■ **Problem**
Show all lines of the listing that hold the word "picture".

■ **Provided material**
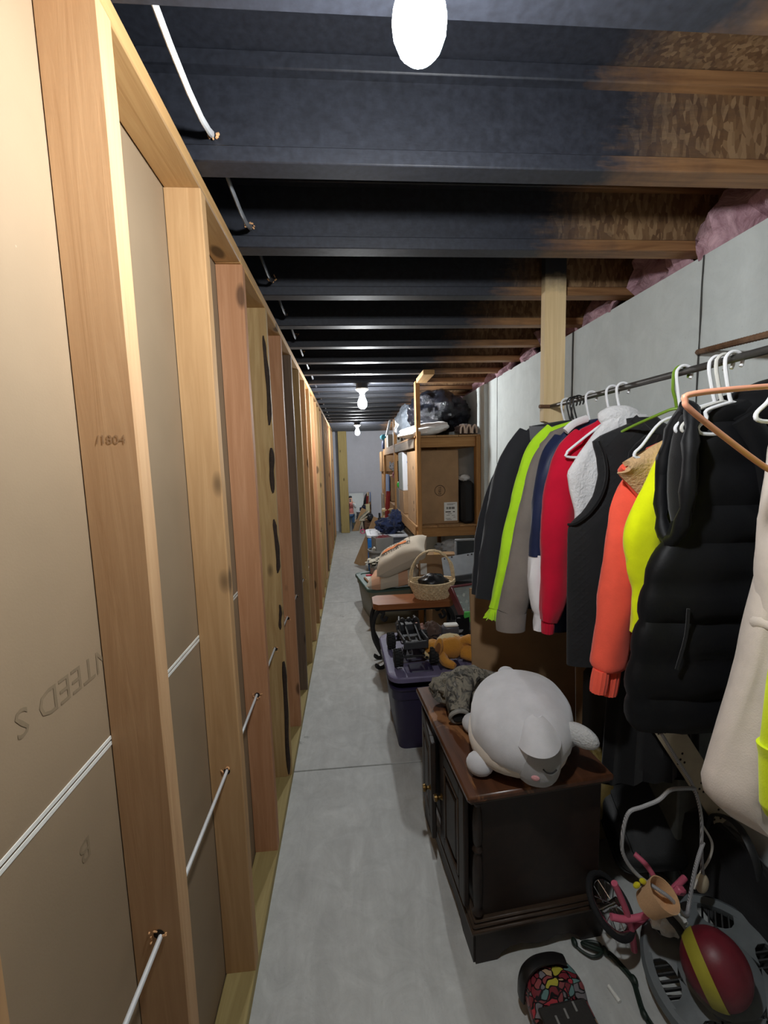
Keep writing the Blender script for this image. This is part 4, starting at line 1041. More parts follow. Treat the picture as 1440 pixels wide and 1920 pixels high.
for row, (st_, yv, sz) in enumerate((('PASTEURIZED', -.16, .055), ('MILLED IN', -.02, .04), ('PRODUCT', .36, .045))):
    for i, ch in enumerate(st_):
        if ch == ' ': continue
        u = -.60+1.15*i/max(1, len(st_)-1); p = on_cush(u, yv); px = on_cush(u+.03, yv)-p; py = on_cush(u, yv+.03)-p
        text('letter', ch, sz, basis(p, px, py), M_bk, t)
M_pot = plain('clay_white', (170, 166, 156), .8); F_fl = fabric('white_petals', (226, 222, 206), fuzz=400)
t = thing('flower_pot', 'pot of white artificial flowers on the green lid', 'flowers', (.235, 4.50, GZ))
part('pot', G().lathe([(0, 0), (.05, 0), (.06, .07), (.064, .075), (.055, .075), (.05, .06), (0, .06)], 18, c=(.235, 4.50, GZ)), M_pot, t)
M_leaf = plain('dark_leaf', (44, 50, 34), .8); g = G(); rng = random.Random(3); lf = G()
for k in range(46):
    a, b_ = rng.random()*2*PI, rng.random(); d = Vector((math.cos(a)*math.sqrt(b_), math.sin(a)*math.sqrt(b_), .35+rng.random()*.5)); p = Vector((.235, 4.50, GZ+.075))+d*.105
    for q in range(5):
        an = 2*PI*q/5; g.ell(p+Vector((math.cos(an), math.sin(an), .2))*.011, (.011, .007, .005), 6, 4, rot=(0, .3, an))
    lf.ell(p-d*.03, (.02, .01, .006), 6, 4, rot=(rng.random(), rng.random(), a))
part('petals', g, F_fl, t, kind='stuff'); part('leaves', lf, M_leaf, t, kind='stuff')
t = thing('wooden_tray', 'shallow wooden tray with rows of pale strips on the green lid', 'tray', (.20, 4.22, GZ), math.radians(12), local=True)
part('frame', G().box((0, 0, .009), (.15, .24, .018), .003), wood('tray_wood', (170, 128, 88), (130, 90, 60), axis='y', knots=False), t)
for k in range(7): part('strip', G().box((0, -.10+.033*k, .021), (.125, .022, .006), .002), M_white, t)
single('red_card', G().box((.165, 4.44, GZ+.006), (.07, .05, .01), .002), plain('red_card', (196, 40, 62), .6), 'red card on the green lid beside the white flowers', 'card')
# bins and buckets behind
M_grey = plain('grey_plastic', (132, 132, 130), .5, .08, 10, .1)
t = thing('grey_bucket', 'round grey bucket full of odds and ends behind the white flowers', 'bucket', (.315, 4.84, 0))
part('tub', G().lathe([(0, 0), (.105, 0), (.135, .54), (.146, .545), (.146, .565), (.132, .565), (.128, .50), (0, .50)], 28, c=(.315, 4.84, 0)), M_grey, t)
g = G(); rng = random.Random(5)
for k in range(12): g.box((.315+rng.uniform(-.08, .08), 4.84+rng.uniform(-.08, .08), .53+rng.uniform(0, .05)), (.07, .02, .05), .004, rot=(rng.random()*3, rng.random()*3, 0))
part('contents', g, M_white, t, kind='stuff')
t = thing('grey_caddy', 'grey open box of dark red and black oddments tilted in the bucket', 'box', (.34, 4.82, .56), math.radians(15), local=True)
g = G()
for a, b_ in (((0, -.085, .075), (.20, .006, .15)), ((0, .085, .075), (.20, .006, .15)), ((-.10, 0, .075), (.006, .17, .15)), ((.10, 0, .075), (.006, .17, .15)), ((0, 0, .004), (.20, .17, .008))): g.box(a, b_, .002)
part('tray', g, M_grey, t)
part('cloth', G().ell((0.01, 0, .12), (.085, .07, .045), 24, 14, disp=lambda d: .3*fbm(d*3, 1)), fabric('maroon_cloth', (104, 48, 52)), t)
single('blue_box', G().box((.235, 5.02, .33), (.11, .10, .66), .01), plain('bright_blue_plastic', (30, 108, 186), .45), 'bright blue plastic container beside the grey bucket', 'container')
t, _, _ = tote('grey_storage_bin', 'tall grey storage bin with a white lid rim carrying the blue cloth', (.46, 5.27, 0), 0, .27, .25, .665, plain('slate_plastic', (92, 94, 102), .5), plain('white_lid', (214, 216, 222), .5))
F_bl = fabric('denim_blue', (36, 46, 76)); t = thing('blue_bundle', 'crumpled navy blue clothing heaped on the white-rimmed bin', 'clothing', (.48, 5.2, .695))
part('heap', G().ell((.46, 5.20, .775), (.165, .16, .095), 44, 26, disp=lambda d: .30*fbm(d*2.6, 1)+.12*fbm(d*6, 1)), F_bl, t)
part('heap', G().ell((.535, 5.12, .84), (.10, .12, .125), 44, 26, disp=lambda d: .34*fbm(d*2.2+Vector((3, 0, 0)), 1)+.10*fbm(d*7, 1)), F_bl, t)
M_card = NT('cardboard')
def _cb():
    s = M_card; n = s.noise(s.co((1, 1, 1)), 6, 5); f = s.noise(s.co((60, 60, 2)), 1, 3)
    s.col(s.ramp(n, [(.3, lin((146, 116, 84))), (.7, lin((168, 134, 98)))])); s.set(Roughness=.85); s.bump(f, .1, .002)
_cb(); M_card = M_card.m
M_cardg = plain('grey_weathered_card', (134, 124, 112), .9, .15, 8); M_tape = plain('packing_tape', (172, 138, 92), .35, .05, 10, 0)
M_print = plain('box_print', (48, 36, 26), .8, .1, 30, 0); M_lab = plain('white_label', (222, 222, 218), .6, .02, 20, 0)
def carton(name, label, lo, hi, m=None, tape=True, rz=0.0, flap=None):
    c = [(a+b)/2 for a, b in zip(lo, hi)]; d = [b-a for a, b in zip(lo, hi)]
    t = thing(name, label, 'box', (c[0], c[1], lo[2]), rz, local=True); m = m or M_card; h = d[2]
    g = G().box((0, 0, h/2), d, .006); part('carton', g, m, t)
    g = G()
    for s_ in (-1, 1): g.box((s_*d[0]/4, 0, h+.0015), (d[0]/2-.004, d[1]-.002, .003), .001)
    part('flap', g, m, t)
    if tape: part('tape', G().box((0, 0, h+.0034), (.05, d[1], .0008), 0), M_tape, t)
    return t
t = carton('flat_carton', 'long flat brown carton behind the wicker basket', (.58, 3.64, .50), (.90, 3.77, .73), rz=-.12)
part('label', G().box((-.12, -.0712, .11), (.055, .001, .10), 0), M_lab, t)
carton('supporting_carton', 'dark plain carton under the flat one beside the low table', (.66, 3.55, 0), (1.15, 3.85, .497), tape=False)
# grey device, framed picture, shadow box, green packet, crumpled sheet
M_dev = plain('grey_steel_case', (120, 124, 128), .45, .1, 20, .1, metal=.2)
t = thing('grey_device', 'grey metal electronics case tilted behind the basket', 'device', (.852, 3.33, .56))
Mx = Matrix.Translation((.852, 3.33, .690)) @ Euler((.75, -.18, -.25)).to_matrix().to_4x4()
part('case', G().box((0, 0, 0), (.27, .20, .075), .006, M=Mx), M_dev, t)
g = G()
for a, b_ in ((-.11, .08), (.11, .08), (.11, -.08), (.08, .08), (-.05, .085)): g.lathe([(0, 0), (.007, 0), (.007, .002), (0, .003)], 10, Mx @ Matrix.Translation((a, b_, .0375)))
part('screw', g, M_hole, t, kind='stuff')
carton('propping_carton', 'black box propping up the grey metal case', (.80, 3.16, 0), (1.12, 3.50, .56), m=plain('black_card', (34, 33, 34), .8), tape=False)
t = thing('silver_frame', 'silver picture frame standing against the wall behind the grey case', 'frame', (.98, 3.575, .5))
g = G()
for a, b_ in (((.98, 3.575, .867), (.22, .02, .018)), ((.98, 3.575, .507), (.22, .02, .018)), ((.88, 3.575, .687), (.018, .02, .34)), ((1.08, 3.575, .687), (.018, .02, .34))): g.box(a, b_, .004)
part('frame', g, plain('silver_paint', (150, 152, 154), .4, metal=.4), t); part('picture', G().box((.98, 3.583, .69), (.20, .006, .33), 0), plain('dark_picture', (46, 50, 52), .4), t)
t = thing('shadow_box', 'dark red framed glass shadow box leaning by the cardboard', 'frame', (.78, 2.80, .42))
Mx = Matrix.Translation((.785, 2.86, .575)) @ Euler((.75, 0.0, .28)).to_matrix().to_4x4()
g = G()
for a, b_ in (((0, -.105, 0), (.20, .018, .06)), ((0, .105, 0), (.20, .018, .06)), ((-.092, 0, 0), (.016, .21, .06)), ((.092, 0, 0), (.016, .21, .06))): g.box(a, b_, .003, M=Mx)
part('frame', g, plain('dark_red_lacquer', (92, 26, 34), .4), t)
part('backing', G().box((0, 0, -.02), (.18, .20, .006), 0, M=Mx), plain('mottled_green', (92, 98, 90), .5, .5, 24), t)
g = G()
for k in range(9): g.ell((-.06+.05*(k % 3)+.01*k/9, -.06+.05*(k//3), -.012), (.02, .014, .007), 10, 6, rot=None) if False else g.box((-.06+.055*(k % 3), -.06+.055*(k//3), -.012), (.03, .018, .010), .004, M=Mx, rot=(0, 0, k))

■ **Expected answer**
Keep writing the Blender script for this image. This is part 4, starting at line 1041. More parts follow. Treat the picture as 1440 pixels wide and 1920 pixels high.
# grey device, framed picture, shadow box, green packet, crumpled sheet
t = thing('silver_frame', 'silver picture frame standing against the wall behind the grey case', 'frame', (.98, 3.575, .5))
part('frame', g, plain('silver_paint', (150, 152, 154), .4, metal=.4), t); part('picture', G().box((.98, 3.583, .69), (.20, .006, .33), 0), plain('dark_picture', (46, 50, 52), .4), t)